Thursday, February 19, 2009

Making Lemonade

Two ugh projects in a row!

First up: my aunt's pointy-edged tam. Its initial problems were partially resolved by blocking (yay for Soak and again for the incredibly useful giant Tupperware bowl, which is also great as a cover for rising bread dough and as a spinny place for yarn that's being measured for yardage.) Once it was dry, though, more problems emerged. You know how a squirrel can hold like a million nuts in its cheeks? Well, the bottom of this tam could hold about a million squirrels with a million nuts in their cheeks. Fail.

Next: the Great Malabrigo Experiment. I have resisted Malabrigo since falling off the no-knitting wagon last fall (I was heavily addicted in the 80s and early 90s, and recovered until Karen and Kathi lured me back.) If you're going to be spoiled for anything else, it's best to be spoiled by something less expensive than Malabrigo.

Then I got to see some and feel it and was tempted... except that there really weren't any colours I liked. And then, a few weeks ago, I found a skein whose colours I love. But I've been knitting it into a Thing the last two days and you know what? I don't love the way the colours fall. They're kinda blotchy - nothing like a stripe, nothing like a soft blur. More like somebody threw down a bunch of pastel powder in a fit of pique and stomped away. And the Thing never took shape into anything but that before I ran out of yarn. I haven't improvised a single thing in the past four months without having yarn left over, so I was totally unprepared for that.
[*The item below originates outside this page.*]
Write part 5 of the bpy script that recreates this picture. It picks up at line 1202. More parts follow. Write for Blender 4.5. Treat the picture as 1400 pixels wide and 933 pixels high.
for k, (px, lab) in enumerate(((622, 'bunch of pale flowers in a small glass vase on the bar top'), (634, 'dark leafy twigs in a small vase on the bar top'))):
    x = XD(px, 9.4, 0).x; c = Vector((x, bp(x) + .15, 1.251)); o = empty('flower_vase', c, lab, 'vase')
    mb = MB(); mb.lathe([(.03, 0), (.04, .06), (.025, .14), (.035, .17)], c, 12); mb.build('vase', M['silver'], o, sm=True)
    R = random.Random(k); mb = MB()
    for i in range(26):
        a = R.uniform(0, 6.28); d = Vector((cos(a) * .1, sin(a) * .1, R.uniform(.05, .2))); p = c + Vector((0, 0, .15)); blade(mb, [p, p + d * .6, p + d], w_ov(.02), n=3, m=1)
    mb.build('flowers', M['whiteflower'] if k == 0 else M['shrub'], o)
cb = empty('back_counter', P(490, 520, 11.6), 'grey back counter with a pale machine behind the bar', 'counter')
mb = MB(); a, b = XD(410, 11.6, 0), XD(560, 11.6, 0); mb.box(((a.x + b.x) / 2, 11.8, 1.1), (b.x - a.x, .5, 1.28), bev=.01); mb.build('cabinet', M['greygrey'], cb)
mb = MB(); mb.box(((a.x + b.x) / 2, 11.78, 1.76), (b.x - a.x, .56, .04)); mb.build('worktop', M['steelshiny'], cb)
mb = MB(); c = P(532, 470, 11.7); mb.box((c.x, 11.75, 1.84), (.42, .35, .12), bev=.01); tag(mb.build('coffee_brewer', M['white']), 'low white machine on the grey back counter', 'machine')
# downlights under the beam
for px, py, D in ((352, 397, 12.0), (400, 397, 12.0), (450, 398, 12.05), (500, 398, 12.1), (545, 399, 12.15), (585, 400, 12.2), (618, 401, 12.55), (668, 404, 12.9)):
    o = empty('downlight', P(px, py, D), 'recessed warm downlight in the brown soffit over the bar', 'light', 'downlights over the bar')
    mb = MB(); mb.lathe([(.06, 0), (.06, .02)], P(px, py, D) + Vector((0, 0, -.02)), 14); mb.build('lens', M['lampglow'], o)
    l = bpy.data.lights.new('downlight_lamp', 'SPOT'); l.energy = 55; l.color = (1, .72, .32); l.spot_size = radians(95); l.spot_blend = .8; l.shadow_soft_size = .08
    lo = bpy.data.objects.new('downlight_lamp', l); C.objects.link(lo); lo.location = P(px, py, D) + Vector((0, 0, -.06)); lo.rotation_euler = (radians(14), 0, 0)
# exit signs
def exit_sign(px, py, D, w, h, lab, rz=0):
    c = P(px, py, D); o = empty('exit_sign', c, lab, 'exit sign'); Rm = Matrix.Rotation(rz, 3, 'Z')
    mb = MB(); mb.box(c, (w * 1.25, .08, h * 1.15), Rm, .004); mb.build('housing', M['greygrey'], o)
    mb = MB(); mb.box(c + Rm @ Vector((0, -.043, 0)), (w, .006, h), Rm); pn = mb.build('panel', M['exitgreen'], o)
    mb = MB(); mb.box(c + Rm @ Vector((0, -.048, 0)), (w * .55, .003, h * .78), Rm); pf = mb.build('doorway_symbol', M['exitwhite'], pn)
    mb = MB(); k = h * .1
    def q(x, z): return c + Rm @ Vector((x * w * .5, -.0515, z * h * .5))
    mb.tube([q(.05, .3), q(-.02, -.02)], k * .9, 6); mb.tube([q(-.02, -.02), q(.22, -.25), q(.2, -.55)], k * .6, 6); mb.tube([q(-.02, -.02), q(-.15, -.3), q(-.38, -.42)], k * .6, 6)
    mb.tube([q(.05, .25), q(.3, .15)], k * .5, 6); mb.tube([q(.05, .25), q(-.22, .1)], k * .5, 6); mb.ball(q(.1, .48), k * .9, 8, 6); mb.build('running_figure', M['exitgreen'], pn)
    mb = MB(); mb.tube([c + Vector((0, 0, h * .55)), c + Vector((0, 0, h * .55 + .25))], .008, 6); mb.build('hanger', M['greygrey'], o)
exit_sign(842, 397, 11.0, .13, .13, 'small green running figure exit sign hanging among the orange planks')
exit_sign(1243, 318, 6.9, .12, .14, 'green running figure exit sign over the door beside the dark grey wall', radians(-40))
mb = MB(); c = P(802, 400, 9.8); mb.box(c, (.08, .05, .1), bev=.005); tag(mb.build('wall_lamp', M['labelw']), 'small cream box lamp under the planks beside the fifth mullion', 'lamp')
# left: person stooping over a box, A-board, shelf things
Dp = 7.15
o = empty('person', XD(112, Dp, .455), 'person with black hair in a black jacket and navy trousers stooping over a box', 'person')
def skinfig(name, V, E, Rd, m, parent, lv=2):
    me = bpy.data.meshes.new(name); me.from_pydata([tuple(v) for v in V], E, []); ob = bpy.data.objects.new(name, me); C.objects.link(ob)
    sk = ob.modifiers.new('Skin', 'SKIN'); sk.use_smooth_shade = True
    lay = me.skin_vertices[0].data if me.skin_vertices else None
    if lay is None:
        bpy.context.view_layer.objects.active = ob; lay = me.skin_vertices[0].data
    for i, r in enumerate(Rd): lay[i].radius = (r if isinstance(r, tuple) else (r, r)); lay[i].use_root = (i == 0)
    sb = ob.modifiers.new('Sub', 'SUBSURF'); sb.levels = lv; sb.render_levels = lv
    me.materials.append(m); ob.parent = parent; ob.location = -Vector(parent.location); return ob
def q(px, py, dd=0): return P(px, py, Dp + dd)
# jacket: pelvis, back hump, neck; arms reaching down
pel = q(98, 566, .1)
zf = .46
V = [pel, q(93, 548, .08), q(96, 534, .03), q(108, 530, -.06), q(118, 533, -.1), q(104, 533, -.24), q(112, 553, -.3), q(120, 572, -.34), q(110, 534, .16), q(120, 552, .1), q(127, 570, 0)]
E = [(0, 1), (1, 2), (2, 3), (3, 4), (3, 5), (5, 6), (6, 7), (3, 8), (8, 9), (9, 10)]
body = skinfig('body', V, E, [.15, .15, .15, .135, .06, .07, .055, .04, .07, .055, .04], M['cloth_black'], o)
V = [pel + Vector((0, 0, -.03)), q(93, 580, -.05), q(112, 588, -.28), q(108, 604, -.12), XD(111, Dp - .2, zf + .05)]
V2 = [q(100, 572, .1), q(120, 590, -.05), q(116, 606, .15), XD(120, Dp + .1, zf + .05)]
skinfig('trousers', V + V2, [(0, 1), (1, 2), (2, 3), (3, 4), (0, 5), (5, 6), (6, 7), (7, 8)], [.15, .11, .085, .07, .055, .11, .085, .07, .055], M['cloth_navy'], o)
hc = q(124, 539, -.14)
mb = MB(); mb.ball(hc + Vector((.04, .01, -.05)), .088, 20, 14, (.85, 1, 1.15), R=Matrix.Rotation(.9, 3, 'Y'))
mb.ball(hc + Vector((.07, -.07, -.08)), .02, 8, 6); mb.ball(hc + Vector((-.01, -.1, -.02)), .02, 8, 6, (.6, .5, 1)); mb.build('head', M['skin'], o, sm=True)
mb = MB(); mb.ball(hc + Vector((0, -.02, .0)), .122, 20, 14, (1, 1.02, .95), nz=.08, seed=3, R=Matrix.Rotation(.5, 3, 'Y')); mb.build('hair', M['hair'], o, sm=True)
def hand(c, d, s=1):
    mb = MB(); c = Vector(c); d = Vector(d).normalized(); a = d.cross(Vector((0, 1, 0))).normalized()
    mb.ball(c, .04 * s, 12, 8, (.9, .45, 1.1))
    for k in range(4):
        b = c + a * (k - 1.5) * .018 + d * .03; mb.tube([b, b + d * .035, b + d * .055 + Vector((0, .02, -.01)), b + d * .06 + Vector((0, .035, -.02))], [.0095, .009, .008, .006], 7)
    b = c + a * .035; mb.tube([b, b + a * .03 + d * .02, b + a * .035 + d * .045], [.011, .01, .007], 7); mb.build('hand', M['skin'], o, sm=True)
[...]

Being stoic, I'm going to treat it like a swatch and measure the heck out of it and then roll it all back into a ball to do what with, I don't know. I think only felting will give me the colour blur I wanted and a bag is kind of a waste of Malabrigo, don't you think? It's too soft not to be touching your skin.

So. Learning experience: pairing stitches to shapes is very important, and so is checking yardage before beginning, and swatching not just for size but for colour when working with variegated yarn. I just hope my next crash course in disaster avoidance takes less than 12 hours.

2 comments:

Kathleen Taylor said...

a felted malabrigo hat, perhaps? Mitts?

Karen said...

Don't you hate when that happens? I love me some variegated yarn, but find that it sometimes looks nicer on the skein than in the knitting. But, hey, this is a process. And if it were all smooth, it would be much less interesting.
That is what I tell myself when disaster strikes.